Lexington, in 1775, may have had seven hundred inhabitants. Their minister was the learned and fervent Jonas Clark, the bold inditer of patriotic state papers, that may yet be read on their town records. In December, 1772, they had instructed their representative to demand "a radical and lasting redress of their grievances, for not through their neglect should the people be enslaved." A year later they spurned the use of tea. In 1774, at various town meetings, they voted "to increase their stock of ammunition," "to encourage military discipline, and to put themselves in a posture of defense against their enemies." In December they distributed to "the train band and alarm list" arms and ammunition and resolved to "supply the training soldiers with bayonets."
At two in the morning, under the eye of the minister, and of Hancock and Adams, Lexington Common was alive with the Minute Men. The roll was called and, of militia and alarm men, about one hundred and thirty answered to their names. The captain, John Parker, ordered everyone to load with powder and ball, but to take care not to be the first to fire. Messengers sent to look for the British regulars reported that there were no signs of their approach. A watch was therefore set, and the company dismissed with orders to come together at beat of drum.
The last stars were vanishing from night when the foremost party, led by Pitcairn, a major of marines, was discovered advancing quickly and in silence. Alarm guns were fired and the drums beat, not a call to village husbandmen only, but the reveille of humanity. Less than seventy, perhaps less than sixty, obeyed the summons, and, in sight of half as many boys and unarmed men, were paraded in two ranks a few rods north of the meeting house.
The British van, hearing the drum and the alarm guns, halted to load; the remaining companies came up, and, at half an hour before sunrise, the advance party hurried forward at double quick time, almost upon a run, closely followed by the grenadiers.
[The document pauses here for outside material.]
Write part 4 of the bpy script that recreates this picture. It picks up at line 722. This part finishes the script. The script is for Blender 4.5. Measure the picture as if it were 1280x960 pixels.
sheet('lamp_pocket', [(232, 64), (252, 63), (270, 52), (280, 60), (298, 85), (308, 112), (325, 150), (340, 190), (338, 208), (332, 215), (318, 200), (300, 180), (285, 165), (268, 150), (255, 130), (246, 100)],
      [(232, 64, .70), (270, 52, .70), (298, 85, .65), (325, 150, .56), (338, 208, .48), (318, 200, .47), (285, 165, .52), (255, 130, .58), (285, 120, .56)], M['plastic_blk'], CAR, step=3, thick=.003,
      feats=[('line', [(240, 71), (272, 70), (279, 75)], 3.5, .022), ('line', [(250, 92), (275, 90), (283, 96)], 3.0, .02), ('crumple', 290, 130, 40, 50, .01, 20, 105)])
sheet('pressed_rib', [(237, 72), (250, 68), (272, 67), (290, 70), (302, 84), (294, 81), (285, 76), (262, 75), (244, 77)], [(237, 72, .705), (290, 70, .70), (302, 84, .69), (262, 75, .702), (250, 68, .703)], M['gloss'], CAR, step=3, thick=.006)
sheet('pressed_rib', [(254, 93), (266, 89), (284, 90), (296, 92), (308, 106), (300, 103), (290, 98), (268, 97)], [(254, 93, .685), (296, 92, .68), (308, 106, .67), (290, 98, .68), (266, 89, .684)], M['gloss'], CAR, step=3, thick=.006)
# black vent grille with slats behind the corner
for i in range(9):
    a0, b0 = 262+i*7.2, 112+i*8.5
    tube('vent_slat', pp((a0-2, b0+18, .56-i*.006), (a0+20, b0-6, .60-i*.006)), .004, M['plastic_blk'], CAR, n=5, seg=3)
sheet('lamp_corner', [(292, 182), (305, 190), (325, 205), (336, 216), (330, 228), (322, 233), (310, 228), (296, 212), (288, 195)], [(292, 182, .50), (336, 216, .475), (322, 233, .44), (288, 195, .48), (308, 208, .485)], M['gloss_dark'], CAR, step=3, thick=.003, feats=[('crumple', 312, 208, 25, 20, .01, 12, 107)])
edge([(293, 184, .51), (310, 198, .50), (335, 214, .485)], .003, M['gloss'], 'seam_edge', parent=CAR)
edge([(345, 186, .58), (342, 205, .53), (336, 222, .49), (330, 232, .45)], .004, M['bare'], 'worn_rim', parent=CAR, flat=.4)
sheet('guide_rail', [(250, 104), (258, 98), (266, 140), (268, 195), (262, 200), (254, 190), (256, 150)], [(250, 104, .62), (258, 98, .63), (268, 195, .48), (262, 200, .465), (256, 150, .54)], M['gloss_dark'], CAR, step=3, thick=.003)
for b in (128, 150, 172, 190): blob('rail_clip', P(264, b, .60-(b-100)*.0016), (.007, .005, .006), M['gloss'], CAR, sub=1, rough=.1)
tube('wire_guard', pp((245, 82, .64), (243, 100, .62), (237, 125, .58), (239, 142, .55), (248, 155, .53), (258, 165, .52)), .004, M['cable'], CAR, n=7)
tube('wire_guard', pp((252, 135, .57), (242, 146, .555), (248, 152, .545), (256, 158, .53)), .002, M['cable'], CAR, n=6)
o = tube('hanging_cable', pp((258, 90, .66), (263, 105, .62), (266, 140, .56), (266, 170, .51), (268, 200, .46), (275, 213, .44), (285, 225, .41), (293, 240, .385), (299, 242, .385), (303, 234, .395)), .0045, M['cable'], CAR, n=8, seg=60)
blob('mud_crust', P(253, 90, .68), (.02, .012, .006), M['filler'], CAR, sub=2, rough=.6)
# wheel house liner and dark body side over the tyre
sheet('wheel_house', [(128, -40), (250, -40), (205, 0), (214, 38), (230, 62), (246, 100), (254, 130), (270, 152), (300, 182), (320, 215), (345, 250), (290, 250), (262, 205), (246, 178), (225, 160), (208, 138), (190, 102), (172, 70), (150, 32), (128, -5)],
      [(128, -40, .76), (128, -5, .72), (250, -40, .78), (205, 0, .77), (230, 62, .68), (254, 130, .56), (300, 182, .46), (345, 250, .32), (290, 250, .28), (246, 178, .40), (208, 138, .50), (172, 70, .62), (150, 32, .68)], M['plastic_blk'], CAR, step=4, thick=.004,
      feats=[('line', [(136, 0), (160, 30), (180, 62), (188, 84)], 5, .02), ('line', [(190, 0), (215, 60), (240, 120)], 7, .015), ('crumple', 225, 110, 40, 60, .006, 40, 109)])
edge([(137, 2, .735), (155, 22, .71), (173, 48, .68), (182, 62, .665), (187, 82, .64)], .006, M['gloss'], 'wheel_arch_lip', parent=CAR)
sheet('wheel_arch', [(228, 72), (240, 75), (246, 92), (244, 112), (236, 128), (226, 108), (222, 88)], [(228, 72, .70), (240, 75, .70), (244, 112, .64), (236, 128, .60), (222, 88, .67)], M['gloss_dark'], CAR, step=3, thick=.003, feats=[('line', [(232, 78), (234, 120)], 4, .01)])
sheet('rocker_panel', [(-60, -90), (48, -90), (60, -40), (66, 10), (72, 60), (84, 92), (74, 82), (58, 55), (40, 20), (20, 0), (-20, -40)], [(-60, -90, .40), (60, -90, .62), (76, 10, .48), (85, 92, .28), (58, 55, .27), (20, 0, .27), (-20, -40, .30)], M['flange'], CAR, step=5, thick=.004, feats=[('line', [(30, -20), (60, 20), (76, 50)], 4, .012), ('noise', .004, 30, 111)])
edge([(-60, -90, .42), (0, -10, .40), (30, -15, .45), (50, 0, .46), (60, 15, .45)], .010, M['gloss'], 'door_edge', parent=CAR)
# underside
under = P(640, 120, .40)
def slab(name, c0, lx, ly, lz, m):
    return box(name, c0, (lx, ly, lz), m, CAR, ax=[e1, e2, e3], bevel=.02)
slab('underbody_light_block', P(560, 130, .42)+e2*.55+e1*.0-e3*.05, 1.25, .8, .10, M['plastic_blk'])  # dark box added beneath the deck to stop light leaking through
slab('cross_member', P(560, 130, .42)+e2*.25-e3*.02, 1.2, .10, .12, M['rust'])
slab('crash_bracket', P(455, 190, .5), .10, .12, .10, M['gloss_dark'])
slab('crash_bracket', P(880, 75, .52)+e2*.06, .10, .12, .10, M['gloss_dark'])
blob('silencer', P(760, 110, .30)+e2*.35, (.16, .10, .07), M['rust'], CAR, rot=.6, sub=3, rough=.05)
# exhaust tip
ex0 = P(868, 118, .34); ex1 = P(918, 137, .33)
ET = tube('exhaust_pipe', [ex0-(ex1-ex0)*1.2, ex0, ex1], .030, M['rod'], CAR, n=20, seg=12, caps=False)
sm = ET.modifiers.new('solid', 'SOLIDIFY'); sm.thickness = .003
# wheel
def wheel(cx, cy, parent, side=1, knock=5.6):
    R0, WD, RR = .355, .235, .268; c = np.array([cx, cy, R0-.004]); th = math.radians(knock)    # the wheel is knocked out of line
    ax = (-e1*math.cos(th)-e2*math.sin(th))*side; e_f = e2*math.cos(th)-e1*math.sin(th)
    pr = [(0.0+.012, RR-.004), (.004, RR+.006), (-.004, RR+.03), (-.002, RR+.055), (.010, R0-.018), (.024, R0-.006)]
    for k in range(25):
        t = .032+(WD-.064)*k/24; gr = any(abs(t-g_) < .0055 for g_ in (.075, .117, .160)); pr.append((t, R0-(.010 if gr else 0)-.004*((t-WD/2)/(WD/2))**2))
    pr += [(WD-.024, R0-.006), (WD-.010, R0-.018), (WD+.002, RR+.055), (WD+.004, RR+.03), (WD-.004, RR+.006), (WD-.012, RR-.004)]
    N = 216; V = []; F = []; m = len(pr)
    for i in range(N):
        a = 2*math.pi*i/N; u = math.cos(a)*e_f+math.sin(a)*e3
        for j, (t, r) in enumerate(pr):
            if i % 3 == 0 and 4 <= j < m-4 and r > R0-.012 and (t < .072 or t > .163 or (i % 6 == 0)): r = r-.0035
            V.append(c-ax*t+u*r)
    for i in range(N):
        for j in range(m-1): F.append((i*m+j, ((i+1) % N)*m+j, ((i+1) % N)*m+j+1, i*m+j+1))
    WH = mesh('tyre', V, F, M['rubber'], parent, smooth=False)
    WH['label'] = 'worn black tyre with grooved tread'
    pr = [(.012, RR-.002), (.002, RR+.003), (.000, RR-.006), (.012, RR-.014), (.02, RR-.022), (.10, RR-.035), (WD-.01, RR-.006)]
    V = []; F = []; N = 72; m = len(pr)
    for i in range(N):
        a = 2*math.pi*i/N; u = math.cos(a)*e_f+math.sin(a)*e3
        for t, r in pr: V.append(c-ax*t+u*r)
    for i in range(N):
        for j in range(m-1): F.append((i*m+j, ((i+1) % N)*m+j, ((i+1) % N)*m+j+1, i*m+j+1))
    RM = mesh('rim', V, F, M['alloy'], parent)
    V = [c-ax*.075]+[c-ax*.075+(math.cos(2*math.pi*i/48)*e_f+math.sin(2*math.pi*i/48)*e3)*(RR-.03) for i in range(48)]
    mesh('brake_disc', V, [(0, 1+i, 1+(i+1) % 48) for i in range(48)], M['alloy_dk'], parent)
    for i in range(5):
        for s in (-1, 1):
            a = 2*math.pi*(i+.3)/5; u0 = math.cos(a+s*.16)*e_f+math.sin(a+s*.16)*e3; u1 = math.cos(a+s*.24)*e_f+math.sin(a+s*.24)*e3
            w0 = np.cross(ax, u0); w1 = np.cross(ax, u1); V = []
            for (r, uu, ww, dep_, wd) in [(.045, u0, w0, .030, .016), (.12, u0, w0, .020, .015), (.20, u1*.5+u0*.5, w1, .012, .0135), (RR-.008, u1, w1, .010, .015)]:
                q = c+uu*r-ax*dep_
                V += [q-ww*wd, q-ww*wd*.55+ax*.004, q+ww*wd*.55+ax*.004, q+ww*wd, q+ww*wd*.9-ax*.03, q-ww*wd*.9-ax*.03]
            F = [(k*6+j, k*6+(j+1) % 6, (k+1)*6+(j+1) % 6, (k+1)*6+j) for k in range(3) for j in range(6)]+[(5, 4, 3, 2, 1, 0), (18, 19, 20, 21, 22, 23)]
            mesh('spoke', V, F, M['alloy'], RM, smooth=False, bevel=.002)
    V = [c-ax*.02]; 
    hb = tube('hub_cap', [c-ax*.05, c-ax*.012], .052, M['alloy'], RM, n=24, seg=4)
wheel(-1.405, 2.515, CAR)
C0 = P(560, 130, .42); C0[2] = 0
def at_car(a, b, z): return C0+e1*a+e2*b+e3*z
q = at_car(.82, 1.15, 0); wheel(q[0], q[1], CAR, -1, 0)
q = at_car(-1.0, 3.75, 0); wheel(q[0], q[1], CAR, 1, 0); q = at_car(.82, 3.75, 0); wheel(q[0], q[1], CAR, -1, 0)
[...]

Pitcairn rode in front and when within five or six rods of the Minute Men, cried out: "Disperse, ye villains! Ye rebels, disperse! Lay down your arms! Why don't you lay down your arms and disperse?" The main part of the countrymen stood motionless in the ranks, witnesses against aggression, too few to resist, too brave to fly. At this Pitcairn discharged a pistol, and with a loud voice cried "Fire!" The order was followed first by a few guns, which did no execution, and then by a close and deadly discharge of musketry.
Jonas Parker, the strongest and best wrestler in Lexington, had promised never to run from British troops, and he kept his vow. A wound brought him on his knees. Having discharged his gun he was preparing to load it again when he was stabbed by a bayonet and lay on the post which he took at the morning's drum beat. So fell Isaac Muzzey, and so died the aged Robert Munroe, who in 1758 had been an ensign at Louisburg. Jonathan Harrington, Jr., was struck in front of his own house on the north of the common. His wife was at the window as he fell. With blood gushing from his breast, he rose in her sight, tottered, fell again, then crawled on hands and knees toward his dwelling; she ran to meet him, but only reached him as he expired on their threshold. Caleb Harrington, who had gone into the meeting house for powder, was shot as he came out. Samuel Hadley and John Brown were pursued and killed after they had left the green. Asabel Porter, of Woburn, who had been taken prisoner by the British on the march, endeavoring to escape, was shot within a few rods of the common. Seven men of Lexington were killed, nine wounded, a quarter part of all who stood in arms on the green.
There on the green lay in death the gray-haired and the young; the grassy field was red "with the innocent blood of their brethren slain," crying unto God for vengeance from the ground.
These are the village heroes who were more than of noble blood, proving by their spirit that they were of a race divine. They gave their lives in testimony to the rights of mankind, bequeathing to their country an assurance of success in the mighty struggle which they began. The expanding millions of their countrymen renew and multiply their praise from generation to generation. They fulfilled their duty not from an accidental impulse of the moment; their action was the ripened fruit of Providence and of time.
Heedless of his own danger, Samuel Adams, with the voice of a prophet, exclaimed: "Oh, what a glorious morning is this!" for he saw his country's independence hastening on, and, like Columbus in the tempest, knew that the storm bore him more swiftly toward the undiscovered land.
The British troops drew up on the village green, fired a volley, huzzaed thrice by way of triumph, and after a halt of less than thirty minutes, marched on for Concord. There, in the morning hours, children and women fled for shelter to the hills and the woods and men were hiding what was left of cannon and military stores.
The Minute Men and militia formed on the usual parade, over which the congregation of the town for near a century and a half had passed to public worship, the freemen to every town meeting, and lately the patriot members of the Provincial Congress twice a day to their little senate house. Near that spot Winthrop, the father of Massachusetts, had given counsel; and Eliot, the apostle of the Indians, had spoken words of benignity and wisdom. The people of Concord, of whom about two hundred appeared in arms on that day, derived their energy from their sense of the divine power.